Rendering of a methanol bunkering vessel (Photo: Houlder)
Rendering of a methanol bunkering vessel (Photo: Houlder)

UK-based design and engineering consultancy Houlder has unveiled concept design images of a new methanol bunkering vessel with a cargo capacity of 10,000 cubic metres. The vessel is being developed by Houlder as part of the SPINE Project, which project aims to establish an interface between ships, remote control centres, port operating systems, and national energy infrastructure to address challenges in maritime decarbonisation and autonomy.

The methanol bunkering vessel design includes semi-automated crane systems for supplying methanol to other ships of a wide size range, including cruise ships and large container vessels. Houlder worked to optimise the vessel's layout for maximum efficiency and compliance.

The use of methanol as both cargo and fuel presented unique spatial considerations, given its lower density compared to conventional fuels, the different regulatory requirements concerning storage and use as cargo or fuel, and associated handling spaces. Houlder's design team explored allocated space within the hull to balance these requirements within a vessel that is of comparable size to existing small tankers, while adhering to strict safety regulations.

Houlder said the placement options for propulsion fuel tanks and other critical spaces were thoroughly reviewed to ensure operational effectiveness without compromising safety, performance, and vessel size. Electric powertrain architecture was also incorporated, allowing for future upgrades to fuel cell technology, and providing environmental benefits with respect to reduced noise.

To optimise vessel efficiency, Houlder utilised the latest digital twin technology to create a virtual world. This was used to analyse adjustments to existing ship operations, to design brand new vessels, or to outline various ways to save fuel and cut associated GHG emissions on specific voyages or across all operations. Innovative CFD was deployed within this process to consider various solutions such as twin propeller configurations and bulbous bow designs.

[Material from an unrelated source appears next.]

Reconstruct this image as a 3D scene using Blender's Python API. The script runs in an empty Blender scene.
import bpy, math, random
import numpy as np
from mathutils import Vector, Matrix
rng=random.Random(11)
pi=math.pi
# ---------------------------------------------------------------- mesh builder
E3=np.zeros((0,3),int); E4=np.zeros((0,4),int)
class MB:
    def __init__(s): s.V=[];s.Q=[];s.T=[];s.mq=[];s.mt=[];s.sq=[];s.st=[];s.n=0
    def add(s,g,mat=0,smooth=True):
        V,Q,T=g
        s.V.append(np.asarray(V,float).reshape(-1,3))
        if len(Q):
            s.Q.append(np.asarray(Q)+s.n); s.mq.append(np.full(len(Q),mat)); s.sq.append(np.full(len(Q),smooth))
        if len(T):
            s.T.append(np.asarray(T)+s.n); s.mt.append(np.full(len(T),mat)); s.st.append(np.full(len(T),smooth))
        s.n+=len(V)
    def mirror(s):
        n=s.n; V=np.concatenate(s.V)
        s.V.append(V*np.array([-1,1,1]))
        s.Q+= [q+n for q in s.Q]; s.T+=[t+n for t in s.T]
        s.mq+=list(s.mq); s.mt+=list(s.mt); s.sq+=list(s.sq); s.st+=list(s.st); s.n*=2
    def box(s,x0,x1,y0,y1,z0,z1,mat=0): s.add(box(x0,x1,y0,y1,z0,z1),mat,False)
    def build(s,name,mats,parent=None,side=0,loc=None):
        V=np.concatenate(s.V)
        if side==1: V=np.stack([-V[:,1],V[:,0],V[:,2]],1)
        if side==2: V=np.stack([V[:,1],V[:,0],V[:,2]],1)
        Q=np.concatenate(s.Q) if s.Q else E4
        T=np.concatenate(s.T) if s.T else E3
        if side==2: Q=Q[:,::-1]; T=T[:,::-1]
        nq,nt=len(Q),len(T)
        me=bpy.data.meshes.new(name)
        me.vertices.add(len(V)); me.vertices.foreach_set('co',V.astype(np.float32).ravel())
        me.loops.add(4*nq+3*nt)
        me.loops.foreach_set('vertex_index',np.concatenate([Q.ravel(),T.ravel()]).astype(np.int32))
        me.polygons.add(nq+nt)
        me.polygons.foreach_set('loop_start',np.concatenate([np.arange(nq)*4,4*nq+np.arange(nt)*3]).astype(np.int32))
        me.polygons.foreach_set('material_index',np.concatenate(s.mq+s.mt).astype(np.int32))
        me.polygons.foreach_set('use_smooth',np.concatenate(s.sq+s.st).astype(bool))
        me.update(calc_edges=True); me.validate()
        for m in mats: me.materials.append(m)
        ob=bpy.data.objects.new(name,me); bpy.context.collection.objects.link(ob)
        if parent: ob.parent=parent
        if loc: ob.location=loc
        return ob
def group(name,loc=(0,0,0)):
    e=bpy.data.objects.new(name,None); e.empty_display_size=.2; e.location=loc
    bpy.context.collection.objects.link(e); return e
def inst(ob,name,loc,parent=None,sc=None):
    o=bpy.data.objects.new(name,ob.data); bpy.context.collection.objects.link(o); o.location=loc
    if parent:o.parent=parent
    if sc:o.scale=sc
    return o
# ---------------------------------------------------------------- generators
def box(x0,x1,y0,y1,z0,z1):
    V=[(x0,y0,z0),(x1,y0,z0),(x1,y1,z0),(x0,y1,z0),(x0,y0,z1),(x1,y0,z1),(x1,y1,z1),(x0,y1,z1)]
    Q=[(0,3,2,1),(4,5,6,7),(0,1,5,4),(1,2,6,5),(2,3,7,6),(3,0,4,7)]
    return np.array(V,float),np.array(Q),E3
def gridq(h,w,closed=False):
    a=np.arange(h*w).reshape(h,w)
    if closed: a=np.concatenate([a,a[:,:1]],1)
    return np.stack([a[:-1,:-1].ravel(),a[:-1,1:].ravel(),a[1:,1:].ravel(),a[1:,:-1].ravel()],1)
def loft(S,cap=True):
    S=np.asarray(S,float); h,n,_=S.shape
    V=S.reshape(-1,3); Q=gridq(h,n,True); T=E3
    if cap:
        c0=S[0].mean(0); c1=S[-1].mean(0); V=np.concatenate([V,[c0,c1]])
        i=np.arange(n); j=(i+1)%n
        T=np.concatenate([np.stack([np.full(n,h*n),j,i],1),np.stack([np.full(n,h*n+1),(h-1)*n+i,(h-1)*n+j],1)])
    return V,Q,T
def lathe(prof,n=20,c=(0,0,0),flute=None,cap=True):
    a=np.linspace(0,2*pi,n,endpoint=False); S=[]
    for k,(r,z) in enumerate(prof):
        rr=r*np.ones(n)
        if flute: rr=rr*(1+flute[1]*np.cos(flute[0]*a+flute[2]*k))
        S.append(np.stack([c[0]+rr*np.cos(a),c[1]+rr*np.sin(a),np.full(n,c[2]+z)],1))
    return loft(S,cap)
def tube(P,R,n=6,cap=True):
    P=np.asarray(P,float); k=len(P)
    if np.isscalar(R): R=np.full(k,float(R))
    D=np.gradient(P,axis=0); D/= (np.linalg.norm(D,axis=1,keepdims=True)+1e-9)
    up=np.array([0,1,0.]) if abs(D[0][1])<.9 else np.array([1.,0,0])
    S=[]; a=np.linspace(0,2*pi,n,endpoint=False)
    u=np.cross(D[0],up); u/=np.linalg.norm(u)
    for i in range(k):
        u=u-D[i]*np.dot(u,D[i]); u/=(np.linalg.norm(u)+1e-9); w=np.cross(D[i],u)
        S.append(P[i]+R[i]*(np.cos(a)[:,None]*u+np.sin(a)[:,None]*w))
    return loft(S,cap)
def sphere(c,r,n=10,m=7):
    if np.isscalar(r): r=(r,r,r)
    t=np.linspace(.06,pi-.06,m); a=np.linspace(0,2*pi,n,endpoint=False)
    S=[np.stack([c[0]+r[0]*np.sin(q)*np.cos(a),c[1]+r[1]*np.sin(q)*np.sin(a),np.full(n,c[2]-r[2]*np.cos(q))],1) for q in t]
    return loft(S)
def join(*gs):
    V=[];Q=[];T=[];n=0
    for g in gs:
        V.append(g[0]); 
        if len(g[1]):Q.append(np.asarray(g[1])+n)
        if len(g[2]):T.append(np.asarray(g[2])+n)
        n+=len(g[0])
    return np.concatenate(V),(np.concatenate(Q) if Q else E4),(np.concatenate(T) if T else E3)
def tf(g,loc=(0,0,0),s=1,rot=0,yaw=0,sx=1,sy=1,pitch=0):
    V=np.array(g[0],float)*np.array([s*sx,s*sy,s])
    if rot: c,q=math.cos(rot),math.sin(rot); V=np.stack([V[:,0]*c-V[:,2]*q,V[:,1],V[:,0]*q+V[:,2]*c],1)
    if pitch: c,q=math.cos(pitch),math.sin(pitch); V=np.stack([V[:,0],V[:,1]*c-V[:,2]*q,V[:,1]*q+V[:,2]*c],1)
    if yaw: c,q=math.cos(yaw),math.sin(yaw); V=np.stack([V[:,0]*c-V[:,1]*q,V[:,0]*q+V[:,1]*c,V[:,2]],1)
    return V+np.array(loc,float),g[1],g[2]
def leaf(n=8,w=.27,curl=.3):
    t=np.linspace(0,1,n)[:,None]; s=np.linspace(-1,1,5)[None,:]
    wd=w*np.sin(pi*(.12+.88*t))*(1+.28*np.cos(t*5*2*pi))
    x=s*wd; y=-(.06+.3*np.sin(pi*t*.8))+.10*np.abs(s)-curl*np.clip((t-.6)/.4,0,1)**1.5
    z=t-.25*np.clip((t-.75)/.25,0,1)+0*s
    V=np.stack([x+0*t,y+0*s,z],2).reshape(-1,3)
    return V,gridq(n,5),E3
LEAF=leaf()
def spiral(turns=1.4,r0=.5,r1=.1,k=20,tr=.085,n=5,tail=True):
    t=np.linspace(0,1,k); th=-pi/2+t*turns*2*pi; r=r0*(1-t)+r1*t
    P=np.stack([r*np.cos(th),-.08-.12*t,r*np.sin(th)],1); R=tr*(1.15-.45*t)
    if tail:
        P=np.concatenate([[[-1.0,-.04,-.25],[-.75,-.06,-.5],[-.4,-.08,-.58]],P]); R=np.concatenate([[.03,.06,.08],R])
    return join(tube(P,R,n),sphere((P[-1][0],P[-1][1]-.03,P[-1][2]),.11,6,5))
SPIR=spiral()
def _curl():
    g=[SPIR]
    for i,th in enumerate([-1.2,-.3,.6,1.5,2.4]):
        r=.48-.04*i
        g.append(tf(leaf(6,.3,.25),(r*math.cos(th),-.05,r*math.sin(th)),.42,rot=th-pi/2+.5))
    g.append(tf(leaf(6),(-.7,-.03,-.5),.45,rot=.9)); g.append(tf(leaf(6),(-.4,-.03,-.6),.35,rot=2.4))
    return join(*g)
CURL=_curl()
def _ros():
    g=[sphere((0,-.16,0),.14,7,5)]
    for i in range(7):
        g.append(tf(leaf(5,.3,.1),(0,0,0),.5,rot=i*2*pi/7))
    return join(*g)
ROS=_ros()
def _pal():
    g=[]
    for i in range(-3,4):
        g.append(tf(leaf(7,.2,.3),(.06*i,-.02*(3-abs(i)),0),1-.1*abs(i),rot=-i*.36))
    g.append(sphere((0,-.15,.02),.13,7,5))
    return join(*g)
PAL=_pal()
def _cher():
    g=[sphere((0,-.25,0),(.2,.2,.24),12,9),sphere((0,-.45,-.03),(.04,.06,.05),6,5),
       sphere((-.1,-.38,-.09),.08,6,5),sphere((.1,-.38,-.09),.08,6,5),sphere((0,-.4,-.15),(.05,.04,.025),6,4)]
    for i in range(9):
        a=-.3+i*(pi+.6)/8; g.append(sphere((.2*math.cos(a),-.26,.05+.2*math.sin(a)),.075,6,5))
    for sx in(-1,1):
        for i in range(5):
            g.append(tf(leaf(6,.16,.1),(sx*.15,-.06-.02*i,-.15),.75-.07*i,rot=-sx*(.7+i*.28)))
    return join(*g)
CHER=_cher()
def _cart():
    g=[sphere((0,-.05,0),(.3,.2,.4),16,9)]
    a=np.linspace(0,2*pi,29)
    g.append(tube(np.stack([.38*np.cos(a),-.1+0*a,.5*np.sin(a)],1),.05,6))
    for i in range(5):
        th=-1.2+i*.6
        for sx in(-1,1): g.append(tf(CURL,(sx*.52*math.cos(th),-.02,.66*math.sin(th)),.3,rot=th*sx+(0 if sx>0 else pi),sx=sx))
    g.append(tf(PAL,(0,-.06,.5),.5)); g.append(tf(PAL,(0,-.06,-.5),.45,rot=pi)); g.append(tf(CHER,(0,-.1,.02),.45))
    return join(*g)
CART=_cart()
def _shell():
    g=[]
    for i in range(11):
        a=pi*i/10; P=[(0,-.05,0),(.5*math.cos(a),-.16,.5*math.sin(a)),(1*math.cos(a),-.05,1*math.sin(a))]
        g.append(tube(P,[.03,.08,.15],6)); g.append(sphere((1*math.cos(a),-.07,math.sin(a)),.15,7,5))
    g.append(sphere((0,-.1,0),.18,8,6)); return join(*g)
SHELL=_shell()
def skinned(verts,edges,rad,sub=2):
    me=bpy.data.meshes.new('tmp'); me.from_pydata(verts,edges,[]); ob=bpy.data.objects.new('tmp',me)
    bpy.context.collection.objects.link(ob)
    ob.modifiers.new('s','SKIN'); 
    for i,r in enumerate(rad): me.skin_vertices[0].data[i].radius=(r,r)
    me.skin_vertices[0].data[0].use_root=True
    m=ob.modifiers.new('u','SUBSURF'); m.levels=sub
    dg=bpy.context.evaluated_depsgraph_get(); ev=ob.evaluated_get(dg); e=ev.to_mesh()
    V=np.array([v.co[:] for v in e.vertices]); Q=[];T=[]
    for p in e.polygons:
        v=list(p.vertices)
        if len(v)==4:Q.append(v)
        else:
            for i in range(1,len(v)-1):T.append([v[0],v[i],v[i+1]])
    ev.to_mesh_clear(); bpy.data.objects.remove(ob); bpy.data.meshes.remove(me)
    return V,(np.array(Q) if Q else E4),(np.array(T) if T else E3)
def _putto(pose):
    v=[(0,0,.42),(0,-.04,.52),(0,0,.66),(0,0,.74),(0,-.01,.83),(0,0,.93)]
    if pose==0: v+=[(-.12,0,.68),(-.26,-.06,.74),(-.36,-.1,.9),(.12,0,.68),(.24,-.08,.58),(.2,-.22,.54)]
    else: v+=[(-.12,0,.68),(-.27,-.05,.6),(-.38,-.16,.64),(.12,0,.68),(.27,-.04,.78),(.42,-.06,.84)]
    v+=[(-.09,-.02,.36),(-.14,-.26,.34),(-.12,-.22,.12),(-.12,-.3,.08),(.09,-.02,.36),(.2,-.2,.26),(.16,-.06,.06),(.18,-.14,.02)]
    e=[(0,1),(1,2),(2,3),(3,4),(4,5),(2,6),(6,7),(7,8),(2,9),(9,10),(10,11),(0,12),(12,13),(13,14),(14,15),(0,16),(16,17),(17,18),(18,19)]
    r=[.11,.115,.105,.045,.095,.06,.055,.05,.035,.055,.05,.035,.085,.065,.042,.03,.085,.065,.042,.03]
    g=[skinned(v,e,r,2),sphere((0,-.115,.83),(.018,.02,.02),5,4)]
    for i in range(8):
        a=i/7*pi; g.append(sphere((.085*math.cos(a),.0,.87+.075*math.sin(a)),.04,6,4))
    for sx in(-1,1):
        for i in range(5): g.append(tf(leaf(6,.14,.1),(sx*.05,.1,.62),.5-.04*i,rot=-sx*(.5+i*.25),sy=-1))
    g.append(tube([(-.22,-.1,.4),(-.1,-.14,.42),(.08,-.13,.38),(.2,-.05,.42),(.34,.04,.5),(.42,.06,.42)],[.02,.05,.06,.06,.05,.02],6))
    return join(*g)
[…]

The impact of a minimal ballast philosophy on the design was also assessed – the propeller size and subsequent propulsive power requirements, for example. These allowed Houlder to analyse the trade-off between propeller size and number against fuel efficiency in both full load and ballast conditions across a range of different operating profiles. As a result, numerous design variants exist, ready to be optimally balanced for OPEX and CAPEX for particular operating routes, and taking owner preferences into account.